IDLES - Danny Nedelko (Clip, 2018)

  On pense au punk post-hardcore, pas si éloigné d'un certain esprit metal (ou au moins hard, comme sur "Gram Rock"), des premiers Iceage sur "Love Song" ou "Never Fight A Man With A Perm", qui se permet de détourner Nancy Sinatra avec une malice punk qui rappelle le Johnny Rotten des Sex Pistols, tandis que c'est son autre groupe culte, Public Image Limited, dont l'ombre se fait parfois sentir dans la noirceur de la musique des IDLES. 

IDLES - Samaritans (Clip, 2018)

  Une autre citation génialement détournée est celle du "I Kissed A Girl" de Katy Perry dans "Samaritans". La chanson traite de la masculinité toxique, et entre un "The Mask Of Masculinity / Is A Mask / A Mask That's Wearing Me" et un "This Is Why / You Never See Your Father Cry", le choc d'entendre un gros "I Kissed A Boy And I Liiiiked It" chanté avec cet accent anglais si lié au punk, sur une grosse guitare, est à la fois jouissif et génial pour servir le propos, et illustre à quel point les IDLES font bien du punk en 2018.  

IDLES - Great (Clip, 2018)

  Le chant est un gros point fort du disque. Par exemple, sur "Great", la voix peut passer d'une rage punk à une vibe plus nostalgique, qui fait penser de façon troublante au chant de James Murphy de LCD Soundsystem. Sur "Cry To Me", elle séduit même par un côté presque sexy, dans la lignée lointaine d'Elvis, passé entre temps à la moulinette de chanteurs comme Iggy Pop ou Josh Homme. La musique, sorte de rockabilly de l'apocalypse, passé au travers d'un filtre nihiliste de psychédélisme lourd, aide cependant beaucoup à établir cette ambiance.

  Si l'immédiateté et la concision sont deux points forts du disque, le groupe sait aussi avoir des ambitions et les faire entrer dans sa volonté d'efficacité, ainsi plusieurs morceaux passent la barre des 5 minutes et possèdent des constructions en plusieurs partie. Le meilleur exemple étant "Rottweiler", dans lequel le groupe étend le morceau sans sacrifier à l'urgence et à la dangerosité qui font tout l'intérêt du morceau et qu'on sent proche de celle d'un concert, ce qui augure de très gros live pour ceux qui auront la chance de les voir jouer.
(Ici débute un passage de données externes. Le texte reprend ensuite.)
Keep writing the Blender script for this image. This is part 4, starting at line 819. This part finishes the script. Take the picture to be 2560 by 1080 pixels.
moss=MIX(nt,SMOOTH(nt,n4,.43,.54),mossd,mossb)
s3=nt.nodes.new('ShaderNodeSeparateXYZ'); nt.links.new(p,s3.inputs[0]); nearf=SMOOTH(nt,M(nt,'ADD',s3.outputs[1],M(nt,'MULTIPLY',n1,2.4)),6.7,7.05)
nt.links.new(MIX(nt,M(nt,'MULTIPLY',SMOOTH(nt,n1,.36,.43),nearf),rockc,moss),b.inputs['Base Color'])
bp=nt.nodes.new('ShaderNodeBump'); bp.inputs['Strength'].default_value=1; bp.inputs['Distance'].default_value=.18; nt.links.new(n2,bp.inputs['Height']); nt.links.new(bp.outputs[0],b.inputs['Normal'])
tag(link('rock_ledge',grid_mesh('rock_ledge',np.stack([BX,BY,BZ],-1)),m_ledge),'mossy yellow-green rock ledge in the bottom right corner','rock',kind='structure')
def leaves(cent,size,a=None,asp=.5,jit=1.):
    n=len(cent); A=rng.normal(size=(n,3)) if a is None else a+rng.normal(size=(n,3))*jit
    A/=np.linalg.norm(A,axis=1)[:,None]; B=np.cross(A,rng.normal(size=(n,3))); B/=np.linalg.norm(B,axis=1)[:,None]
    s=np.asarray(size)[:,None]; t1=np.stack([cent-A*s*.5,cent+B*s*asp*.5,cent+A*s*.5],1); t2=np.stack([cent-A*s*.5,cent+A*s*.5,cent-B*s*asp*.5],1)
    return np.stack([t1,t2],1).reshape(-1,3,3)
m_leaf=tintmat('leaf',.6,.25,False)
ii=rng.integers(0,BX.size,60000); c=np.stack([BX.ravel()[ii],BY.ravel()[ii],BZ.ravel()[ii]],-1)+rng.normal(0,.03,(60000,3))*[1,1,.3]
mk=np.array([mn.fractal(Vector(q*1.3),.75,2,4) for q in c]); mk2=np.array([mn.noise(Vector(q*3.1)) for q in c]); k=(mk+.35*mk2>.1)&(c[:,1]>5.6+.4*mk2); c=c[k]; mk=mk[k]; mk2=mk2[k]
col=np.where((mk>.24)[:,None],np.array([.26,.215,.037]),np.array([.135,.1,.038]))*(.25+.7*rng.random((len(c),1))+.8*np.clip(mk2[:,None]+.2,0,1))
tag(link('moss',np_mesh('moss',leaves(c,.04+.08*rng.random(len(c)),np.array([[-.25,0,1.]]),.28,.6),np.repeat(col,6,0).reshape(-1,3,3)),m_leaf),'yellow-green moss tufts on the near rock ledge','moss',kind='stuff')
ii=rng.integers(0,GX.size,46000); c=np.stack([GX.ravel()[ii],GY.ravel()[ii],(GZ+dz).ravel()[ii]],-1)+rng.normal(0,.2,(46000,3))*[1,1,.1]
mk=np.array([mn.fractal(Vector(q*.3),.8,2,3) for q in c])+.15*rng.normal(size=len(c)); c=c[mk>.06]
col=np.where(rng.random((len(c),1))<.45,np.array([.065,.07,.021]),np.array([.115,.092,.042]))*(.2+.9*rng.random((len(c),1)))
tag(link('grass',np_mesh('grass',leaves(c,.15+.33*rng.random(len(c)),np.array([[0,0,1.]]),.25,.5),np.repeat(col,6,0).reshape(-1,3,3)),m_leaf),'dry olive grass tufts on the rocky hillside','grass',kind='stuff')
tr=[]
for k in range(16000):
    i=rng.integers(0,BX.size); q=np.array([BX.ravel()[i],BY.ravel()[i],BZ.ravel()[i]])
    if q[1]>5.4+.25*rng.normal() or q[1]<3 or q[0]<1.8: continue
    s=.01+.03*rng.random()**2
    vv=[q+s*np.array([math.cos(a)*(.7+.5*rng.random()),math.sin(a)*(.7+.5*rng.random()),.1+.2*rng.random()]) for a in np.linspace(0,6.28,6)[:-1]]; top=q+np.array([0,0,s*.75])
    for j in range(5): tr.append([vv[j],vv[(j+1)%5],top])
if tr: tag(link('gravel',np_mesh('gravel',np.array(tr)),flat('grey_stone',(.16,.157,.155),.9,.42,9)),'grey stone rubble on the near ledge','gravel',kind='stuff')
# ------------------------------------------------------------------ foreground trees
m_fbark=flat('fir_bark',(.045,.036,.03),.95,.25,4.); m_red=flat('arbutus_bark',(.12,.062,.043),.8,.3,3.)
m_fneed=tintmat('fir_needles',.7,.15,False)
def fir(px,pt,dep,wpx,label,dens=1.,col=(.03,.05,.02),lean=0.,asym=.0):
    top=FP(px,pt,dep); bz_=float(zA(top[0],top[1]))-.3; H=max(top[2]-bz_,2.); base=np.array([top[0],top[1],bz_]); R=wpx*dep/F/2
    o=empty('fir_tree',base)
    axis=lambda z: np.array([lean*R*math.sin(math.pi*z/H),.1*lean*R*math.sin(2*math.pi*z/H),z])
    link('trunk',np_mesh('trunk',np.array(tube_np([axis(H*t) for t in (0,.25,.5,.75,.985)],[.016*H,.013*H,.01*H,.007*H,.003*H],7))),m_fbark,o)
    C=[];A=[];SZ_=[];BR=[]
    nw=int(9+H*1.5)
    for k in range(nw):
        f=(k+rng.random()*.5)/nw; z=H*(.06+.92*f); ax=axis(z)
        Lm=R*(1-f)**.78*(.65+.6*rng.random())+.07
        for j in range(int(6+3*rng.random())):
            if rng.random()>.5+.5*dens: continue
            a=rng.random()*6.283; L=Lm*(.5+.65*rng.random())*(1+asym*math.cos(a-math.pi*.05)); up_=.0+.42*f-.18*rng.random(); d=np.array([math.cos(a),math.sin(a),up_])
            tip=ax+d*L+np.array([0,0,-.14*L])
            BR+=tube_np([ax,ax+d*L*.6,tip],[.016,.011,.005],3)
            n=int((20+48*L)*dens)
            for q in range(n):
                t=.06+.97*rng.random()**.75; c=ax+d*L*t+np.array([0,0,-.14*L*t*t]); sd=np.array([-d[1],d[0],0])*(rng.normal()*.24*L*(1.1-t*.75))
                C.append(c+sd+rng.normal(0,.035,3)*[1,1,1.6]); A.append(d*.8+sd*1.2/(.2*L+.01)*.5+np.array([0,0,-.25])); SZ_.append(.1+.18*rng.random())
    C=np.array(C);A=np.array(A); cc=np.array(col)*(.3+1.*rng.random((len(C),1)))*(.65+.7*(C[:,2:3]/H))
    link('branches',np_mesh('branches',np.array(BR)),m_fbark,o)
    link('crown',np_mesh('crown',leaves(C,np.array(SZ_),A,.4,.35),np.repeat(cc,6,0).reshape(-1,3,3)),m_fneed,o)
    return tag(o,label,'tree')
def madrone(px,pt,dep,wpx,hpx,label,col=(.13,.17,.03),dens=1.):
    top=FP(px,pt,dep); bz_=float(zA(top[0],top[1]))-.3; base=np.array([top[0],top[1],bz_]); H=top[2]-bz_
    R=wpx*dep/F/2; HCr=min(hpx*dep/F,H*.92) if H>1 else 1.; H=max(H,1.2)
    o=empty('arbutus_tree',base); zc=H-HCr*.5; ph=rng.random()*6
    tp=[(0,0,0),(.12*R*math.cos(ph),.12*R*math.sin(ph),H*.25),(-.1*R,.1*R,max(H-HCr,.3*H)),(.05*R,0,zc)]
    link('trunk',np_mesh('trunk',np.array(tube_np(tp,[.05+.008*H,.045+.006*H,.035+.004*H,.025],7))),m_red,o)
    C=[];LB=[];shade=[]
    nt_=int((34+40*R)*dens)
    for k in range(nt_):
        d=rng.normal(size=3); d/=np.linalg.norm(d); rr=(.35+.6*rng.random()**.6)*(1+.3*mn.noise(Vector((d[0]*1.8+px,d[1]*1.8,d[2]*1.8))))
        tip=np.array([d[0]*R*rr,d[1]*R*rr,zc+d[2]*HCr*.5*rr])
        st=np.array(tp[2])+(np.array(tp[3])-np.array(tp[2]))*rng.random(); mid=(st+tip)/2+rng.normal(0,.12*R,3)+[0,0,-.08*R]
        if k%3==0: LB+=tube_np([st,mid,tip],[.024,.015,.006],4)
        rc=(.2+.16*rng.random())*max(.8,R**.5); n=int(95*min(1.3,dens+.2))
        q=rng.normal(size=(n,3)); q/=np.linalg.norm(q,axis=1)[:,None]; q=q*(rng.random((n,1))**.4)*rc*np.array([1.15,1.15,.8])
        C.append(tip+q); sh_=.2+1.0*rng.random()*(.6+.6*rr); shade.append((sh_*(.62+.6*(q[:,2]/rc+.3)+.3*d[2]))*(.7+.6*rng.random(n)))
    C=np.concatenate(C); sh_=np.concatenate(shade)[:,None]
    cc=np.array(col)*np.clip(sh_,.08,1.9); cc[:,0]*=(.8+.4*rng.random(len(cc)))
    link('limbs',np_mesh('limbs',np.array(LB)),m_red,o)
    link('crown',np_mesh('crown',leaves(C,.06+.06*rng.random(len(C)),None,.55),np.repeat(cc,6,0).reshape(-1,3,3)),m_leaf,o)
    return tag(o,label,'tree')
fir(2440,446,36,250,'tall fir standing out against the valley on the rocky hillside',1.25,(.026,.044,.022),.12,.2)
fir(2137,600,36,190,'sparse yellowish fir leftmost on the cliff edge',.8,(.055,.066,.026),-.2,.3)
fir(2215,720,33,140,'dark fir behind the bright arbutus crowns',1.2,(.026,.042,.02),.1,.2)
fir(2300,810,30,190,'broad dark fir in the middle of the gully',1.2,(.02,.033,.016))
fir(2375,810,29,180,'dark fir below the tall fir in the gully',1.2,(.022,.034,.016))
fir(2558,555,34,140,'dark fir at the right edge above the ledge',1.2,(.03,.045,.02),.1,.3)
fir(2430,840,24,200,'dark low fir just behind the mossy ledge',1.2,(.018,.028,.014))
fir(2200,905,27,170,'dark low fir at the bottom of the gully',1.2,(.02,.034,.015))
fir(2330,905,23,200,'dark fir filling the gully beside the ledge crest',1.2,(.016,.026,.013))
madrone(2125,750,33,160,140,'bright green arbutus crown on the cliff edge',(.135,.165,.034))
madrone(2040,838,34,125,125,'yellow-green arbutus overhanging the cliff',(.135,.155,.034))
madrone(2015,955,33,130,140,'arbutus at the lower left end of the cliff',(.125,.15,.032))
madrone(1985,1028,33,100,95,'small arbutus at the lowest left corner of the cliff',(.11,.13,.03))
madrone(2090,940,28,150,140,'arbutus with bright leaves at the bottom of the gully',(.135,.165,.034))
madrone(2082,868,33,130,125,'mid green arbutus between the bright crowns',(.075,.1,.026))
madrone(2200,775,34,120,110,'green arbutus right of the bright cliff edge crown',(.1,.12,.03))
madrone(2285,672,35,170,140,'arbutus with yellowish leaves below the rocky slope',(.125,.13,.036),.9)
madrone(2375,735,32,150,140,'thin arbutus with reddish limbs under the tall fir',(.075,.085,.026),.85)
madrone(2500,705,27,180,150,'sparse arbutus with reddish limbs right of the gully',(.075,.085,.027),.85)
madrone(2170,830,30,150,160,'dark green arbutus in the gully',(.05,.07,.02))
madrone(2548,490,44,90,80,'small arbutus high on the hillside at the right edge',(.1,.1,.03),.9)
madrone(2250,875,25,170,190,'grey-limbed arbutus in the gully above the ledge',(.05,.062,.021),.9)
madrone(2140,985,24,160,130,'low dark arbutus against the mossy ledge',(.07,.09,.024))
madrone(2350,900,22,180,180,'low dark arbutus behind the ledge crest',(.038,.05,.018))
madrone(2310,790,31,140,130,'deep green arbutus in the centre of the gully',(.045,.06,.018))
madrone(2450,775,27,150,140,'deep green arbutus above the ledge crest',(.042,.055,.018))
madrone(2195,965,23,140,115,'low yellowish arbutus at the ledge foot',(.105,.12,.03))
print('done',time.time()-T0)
  En bref, c'est pour moi un disque de punk essentiel, une belle façon de renouveler, dynamiter et réveiller le genre tant musicalement que dans les thèmes abordés et la façon de les aborder, qui prend des leçons venues de nombreux autres horizons musicaux pour les appliquer au sien avec brio. Un grand disque, très réfléchi mais empli d'une fureur jouissive et salvatrice, que je vous recommande absolument.